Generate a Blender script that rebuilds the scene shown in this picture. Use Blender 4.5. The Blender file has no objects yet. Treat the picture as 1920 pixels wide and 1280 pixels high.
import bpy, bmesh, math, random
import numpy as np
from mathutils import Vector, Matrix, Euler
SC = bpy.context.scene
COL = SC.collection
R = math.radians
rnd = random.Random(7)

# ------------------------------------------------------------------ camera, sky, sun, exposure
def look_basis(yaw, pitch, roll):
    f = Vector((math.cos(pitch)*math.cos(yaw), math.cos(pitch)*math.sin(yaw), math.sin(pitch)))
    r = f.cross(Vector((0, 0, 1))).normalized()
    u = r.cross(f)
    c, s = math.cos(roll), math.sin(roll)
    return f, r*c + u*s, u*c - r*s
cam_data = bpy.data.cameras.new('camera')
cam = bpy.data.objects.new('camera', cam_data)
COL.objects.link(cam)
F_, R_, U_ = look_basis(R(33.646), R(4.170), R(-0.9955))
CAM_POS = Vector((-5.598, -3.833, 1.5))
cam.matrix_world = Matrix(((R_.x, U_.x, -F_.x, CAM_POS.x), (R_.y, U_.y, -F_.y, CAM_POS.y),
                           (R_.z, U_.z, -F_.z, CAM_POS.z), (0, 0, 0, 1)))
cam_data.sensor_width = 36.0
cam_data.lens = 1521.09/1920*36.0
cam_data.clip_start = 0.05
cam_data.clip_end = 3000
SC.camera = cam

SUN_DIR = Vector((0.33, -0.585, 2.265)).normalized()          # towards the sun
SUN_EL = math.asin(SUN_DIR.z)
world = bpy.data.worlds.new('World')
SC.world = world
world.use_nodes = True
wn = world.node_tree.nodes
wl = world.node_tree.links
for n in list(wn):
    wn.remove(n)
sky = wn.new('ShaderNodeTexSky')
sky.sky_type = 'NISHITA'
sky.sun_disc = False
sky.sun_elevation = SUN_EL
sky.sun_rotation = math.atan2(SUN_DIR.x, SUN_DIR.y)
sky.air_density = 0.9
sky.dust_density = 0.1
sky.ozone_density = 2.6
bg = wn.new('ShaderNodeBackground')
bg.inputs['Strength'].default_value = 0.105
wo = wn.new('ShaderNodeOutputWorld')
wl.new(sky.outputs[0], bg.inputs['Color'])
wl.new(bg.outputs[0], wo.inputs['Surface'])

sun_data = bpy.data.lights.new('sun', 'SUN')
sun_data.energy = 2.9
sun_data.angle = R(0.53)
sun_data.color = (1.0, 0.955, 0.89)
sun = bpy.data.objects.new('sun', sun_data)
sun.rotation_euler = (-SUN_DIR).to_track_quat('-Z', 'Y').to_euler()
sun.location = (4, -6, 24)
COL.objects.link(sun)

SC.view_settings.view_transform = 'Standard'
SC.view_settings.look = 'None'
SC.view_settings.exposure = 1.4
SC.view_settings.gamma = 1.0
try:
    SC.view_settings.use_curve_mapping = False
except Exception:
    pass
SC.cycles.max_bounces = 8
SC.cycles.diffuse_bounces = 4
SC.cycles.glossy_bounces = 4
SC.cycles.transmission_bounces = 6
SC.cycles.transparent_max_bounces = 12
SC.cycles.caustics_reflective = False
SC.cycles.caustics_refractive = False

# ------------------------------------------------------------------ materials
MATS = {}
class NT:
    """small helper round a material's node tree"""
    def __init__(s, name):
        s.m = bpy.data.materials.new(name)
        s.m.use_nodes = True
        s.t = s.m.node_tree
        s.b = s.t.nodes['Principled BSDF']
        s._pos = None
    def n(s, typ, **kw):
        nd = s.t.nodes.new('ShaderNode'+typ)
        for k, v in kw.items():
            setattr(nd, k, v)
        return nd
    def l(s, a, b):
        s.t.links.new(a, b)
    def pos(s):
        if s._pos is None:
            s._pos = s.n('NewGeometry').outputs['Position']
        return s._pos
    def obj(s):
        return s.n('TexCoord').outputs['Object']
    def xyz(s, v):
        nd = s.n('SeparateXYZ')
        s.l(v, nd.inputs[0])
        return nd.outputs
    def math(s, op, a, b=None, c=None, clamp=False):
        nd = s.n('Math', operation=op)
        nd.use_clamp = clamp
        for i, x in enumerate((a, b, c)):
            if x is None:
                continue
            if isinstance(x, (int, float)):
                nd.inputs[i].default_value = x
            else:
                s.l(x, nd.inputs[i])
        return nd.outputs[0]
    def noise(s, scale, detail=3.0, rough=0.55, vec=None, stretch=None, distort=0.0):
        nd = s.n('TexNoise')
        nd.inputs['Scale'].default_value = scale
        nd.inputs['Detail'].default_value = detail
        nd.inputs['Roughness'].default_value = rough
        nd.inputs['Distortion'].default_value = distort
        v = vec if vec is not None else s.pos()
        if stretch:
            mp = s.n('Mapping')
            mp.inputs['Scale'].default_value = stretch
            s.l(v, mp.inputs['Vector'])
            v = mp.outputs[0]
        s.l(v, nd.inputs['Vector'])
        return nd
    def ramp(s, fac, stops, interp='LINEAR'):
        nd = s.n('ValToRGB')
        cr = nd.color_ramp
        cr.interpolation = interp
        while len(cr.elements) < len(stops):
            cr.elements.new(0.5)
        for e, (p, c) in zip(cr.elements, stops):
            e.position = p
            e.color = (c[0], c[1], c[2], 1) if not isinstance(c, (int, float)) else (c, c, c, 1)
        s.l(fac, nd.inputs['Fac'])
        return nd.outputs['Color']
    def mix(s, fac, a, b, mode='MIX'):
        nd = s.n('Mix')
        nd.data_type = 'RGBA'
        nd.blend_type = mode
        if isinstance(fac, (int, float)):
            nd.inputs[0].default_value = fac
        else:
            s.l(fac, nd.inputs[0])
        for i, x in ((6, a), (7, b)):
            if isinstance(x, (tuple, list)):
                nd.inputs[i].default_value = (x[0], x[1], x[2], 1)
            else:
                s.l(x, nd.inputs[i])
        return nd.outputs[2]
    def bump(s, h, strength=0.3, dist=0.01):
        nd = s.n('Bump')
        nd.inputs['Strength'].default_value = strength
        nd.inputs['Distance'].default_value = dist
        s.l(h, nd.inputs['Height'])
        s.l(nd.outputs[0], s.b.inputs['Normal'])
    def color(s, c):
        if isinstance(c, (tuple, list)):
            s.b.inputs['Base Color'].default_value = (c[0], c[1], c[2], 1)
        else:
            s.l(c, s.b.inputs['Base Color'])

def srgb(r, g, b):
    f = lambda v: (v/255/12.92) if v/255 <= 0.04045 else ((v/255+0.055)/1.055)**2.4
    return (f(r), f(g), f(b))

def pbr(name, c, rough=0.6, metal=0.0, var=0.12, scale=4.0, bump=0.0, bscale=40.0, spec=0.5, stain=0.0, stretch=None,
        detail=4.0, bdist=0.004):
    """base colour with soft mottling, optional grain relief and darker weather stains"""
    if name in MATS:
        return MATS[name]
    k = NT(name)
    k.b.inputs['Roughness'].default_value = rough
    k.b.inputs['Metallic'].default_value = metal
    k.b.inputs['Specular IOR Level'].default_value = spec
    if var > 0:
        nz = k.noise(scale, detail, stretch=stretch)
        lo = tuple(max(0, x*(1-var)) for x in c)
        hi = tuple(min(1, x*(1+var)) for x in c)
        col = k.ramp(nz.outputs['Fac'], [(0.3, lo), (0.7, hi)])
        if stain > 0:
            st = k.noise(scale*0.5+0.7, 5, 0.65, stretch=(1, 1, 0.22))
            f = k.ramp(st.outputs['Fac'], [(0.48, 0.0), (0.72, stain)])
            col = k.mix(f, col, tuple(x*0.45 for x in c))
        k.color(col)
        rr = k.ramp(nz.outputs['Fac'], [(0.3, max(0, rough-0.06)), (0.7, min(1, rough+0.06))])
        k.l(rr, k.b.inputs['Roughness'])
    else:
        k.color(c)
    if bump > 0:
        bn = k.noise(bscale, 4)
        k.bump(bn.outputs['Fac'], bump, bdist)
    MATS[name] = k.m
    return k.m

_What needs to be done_
Write down again the exact lines running from the beginning of the data to the line containing "SC.camera = cam", with both ends included.

_Full response_
Generate a Blender script that rebuilds the scene shown in this picture. Use Blender 4.5. The Blender file has no objects yet. Treat the picture as 1920 pixels wide and 1280 pixels high.
import bpy, bmesh, math, random
import numpy as np
from mathutils import Vector, Matrix, Euler
SC = bpy.context.scene
COL = SC.collection
R = math.radians
rnd = random.Random(7)

# ------------------------------------------------------------------ camera, sky, sun, exposure
def look_basis(yaw, pitch, roll):
    f = Vector((math.cos(pitch)*math.cos(yaw), math.cos(pitch)*math.sin(yaw), math.sin(pitch)))
    r = f.cross(Vector((0, 0, 1))).normalized()
    u = r.cross(f)
    c, s = math.cos(roll), math.sin(roll)
    return f, r*c + u*s, u*c - r*s
cam_data = bpy.data.cameras.new('camera')
cam = bpy.data.objects.new('camera', cam_data)
COL.objects.link(cam)
F_, R_, U_ = look_basis(R(33.646), R(4.170), R(-0.9955))
CAM_POS = Vector((-5.598, -3.833, 1.5))
cam.matrix_world = Matrix(((R_.x, U_.x, -F_.x, CAM_POS.x), (R_.y, U_.y, -F_.y, CAM_POS.y),
                           (R_.z, U_.z, -F_.z, CAM_POS.z), (0, 0, 0, 1)))
cam_data.sensor_width = 36.0
cam_data.lens = 1521.09/1920*36.0
cam_data.clip_start = 0.05
cam_data.clip_end = 3000
SC.camera = cam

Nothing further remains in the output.